## Available data

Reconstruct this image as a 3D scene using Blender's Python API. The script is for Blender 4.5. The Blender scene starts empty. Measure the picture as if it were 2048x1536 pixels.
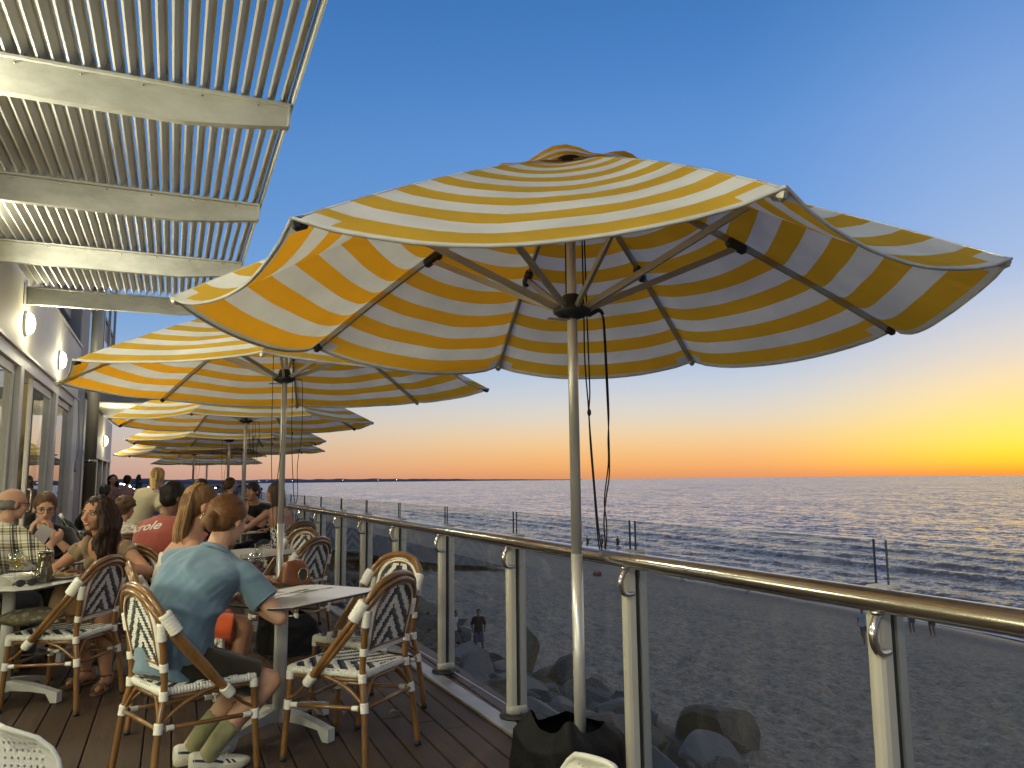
import bpy, math, random
from math import sin, cos, pi, radians as R, sqrt
from mathutils import Vector, Matrix, noise
from mathutils.bvhtree import BVHTree

S = bpy.context.scene
COL = S.collection
V = Vector
rnd = random.Random(7)

# ------------------------------------------------------------------ camera
def make_camera():
    y, p, r = R(23.7), R(7.1), R(.57)
    fwd = V((sin(y)*cos(p), cos(y)*cos(p), sin(p)))
    right = V((cos(y), -sin(y), 0)); up = right.cross(fwd)
    r2 = cos(r)*right - sin(r)*up; u2 = cos(r)*up + sin(r)*right
    m = Matrix((r2, u2, -fwd)).transposed().to_4x4(); m.translation = (0, 0, 1.36)
    c = bpy.data.cameras.new('camera'); o = bpy.data.objects.new('camera', c); COL.objects.link(o)
    o.matrix_world = m; c.sensor_width = 36; c.lens = 36*1538/2048; c.clip_start = .02; c.clip_end = 60000
    S.camera = o
make_camera()

# ------------------------------------------------------------------ sky: dusk gradient by height and by bearing from the afterglow
SUN_AZ = 63.0          # bearing of the afterglow, clockwise from +Y
def s2l(c):
    return tuple(((x/255)/12.92 if x/255 <= .04045 else ((x/255+.055)/1.055)**2.4) for x in c)
def make_world():
    w = bpy.data.worlds.new('World'); S.world = w; w.use_nodes = True
    nt = w.node_tree; N = nt.nodes; L = nt.links
    bg = N['Background']; bg.inputs[1].default_value = 1.0
    tc = N.new('ShaderNodeTexCoord')
    sep = N.new('ShaderNodeSeparateXYZ'); L.new(tc.outputs['Generated'], sep.inputs[0])
    def math_(op, a, b=None, clamp=False):
        n = N.new('ShaderNodeMath'); n.operation = op; n.use_clamp = clamp
        for i, v in enumerate((a, b)):
            if v is None: continue
            if isinstance(v, (int, float)): n.inputs[i].default_value = v
            else: L.new(v, n.inputs[i])
        return n.outputs[0]
    elev = math_('DIVIDE', math_('ARCSINE', sep.outputs[2]), pi/2)
    elev = math_('MAXIMUM', elev, 0.0)
    t = math_('POWER', elev, .5)                     # spreads the horizon bands
    hx = math_('MULTIPLY', sep.outputs[0], sin(R(SUN_AZ))); hy = math_('MULTIPLY', sep.outputs[1], cos(R(SUN_AZ)))
    hl = math_('SQRT', math_('MAXIMUM', math_('ADD', math_('MULTIPLY', sep.outputs[0], sep.outputs[0]), math_('MULTIPLY', sep.outputs[1], sep.outputs[1])), 1e-6))
    cosd = math_('DIVIDE', math_('ADD', hx, hy), hl)
    ang = math_('ARCCOSINE', math_('MINIMUM', math_('MAXIMUM', cosd, -1.0), 1.0))   # 0..pi from the glow
    def ramp(stops):
        n = N.new('ShaderNodeValToRGB'); cr = n.color_ramp; cr.interpolation = 'B_SPLINE'
        for i, (e, c) in enumerate(stops):
            pos = sqrt(max(e*(LOW if e < 20 else 1), 0)/90)
            el = cr.elements[i] if i < 2 else cr.elements.new(pos)
            el.position = pos; el.color = (*s2l(c), 1)
        L.new(t, n.inputs[0]); return n.outputs[0]
    LOW = .74
    HI = [(48, (50, 96, 158)), (90, (48, 82, 134))]
    sun = ramp([(0, (222, 132, 56)), (.35, (238, 152, 48)), (1.0, (255, 200, 46)), (1.8, (255, 220, 40)), (3, (255, 232, 76)), (5, (255, 226, 112)), (7.5, (255, 222, 152)),
                (10, (232, 214, 188)), (13.5, (204, 206, 212)), (18, (164, 187, 222)), (24, (120, 160, 218)), (33, (76, 128, 192))] + HI)
    mid = ramp([(0, (206, 144, 108)), (.5, (224, 154, 104)), (1.2, (236, 168, 106)), (2.6, (238, 186, 126)), (4.2, (236, 202, 154)), (6, (222, 208, 188)), (8.5, (202, 205, 211)),
                (12, (168, 189, 220)), (17, (126, 166, 221)), (24, (90, 142, 208)), (33, (58, 116, 182))] + HI)
    far = ramp([(0, (188, 150, 142)), (1, (196, 160, 150)), (2.5, (200, 174, 163)), (4.5, (197, 185, 180)), (7, (184, 188, 198)), (10, (158, 182, 212)), (15, (120, 162, 212)),
                (22, (84, 138, 200)), (33, (56, 112, 176))] + HI)
    anti = ramp([(0, (128, 118, 134)), (3, (146, 130, 144)), (8, (150, 150, 172)), (16, (116, 140, 182)), (30, (76, 116, 174))] + HI)
    def smooth(a, b):
        n = N.new('ShaderNodeMapRange'); n.interpolation_type = 'SMOOTHSTEP'
        L.new(ang, n.inputs[0]); n.inputs[1].default_value = R(a); n.inputs[2].default_value = R(b); return n.outputs[0]
    def mix(f, a, b):
        n = N.new('ShaderNodeMix'); n.data_type = 'RGBA'; L.new(f, n.inputs[0]); L.new(a, n.inputs[6]); L.new(b, n.inputs[7]); return n.outputs[2]
    c = mix(smooth(2, 24), sun, mid); c = mix(smooth(32, 74), c, far); c = mix(smooth(70, 150), c, anti)
    sky = N.new('ShaderNodeTexSky'); sky.sky_type = 'NISHITA'; sky.sun_disc = False
    sky.sun_elevation = R(.4); sky.sun_rotation = R(SUN_AZ); sky.ozone_density = 3; sky.dust_density = .3
    sc = N.new('ShaderNodeMix'); sc.data_type = 'RGBA'; sc.blend_type = 'ADD'; sc.inputs[0].default_value = .05
    L.new(c, sc.inputs[6]); L.new(sky.outputs[0], sc.inputs[7])
    L.new(sc.outputs[2], bg.inputs[0])
make_world()

# afterglow of the sun that has just gone down: weak, wide and low
sl = bpy.data.lights.new('sun', 'SUN'); sl.energy = .75; sl.angle = R(110); sl.color = (1, .70, .40)
so = bpy.data.objects.new('sun', sl); COL.objects.link(so)
so.rotation_euler = V((-sin(R(SUN_AZ)), -cos(R(SUN_AZ)), -.15)).to_track_quat('-Z', 'Y').to_euler()

S.view_settings.view_transform = 'Standard'; S.view_settings.look = 'None'
S.view_settings.gamma = 1; S.view_settings.use_curve_mapping = False; S.view_settings.exposure = 0
S.render.engine = 'CYCLES'
S.cycles.use_denoising = True
S.cycles.max_bounces = 8; S.cycles.transparent_max_bounces = 24; S.cycles.sample_clamp_indirect = 4
S.cycles.caustics_reflective = False; S.cycles.caustics_refractive = False

# ------------------------------------------------------------------ materials
def mat(name, col, rough=.6, metal=0., spec=.5, bump=None, vary=None, vscale=8., coord='Object', stretch=(1, 1, 1), sheen=0., coat=0.):
    m = bpy.data.materials.new(name); m.use_nodes = True
    nt = m.node_tree; N = nt.nodes; L = nt.links; b = N['Principled BSDF']
    b.inputs['Base Color'].default_value = (*col, 1); b.inputs['Roughness'].default_value = rough
    b.inputs['Metallic'].default_value = metal; b.inputs['Specular IOR Level'].default_value = spec
    if sheen: b.inputs['Sheen Weight'].default_value = sheen
    if coat: b.inputs['Coat Weight'].default_value = coat
    if bump or vary:
        tc = N.new('ShaderNodeTexCoord'); mp = N.new('ShaderNodeMapping'); mp.inputs[3].default_value = stretch
        L.new(tc.outputs[coord], mp.inputs[0])
    if vary:
        n = N.new('ShaderNodeTexNoise'); n.inputs['Scale'].default_value = vscale; n.inputs['Detail'].default_value = 5; n.inputs['Roughness'].default_value = .65
        L.new(mp.outputs[0], n.inputs[0])
        cr = N.new('ShaderNodeValToRGB'); cr.color_ramp.elements[0].position = .3; cr.color_ramp.elements[1].position = .72
        cr.color_ramp.elements[0].color = (*vary, 1); cr.color_ramp.elements[1].color = (*col, 1)
        L.new(n.outputs[0], cr.inputs[0]); L.new(cr.outputs[0], b.inputs['Base Color'])
    if bump:
        n2 = N.new('ShaderNodeTexNoise'); n2.inputs['Scale'].default_value = bump[0]; n2.inputs['Detail'].default_value = 4
        L.new(mp.outputs[0], n2.inputs[0])
        bp = N.new('ShaderNodeBump'); bp.inputs['Strength'].default_value = bump[1]; bp.inputs['Distance'].default_value = bump[2] if len(bump) > 2 else .01
        L.new(n2.outputs[0], bp.inputs['Height']); L.new(bp.outputs[0], b.inputs['Normal'])
    return m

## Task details
Copy nothing but the lines from the top of the data down to the line containing "from mathutils.bvhtree import BVHTree", and leave the pictures out.

## Exercise response
Reconstruct this image as a 3D scene using Blender's Python API. The script is for Blender 4.5. The Blender scene starts empty. Measure the picture as if it were 2048x1536 pixels.
import bpy, math, random
from math import sin, cos, pi, radians as R, sqrt
from mathutils import Vector, Matrix, noise
from mathutils.bvhtree import BVHTree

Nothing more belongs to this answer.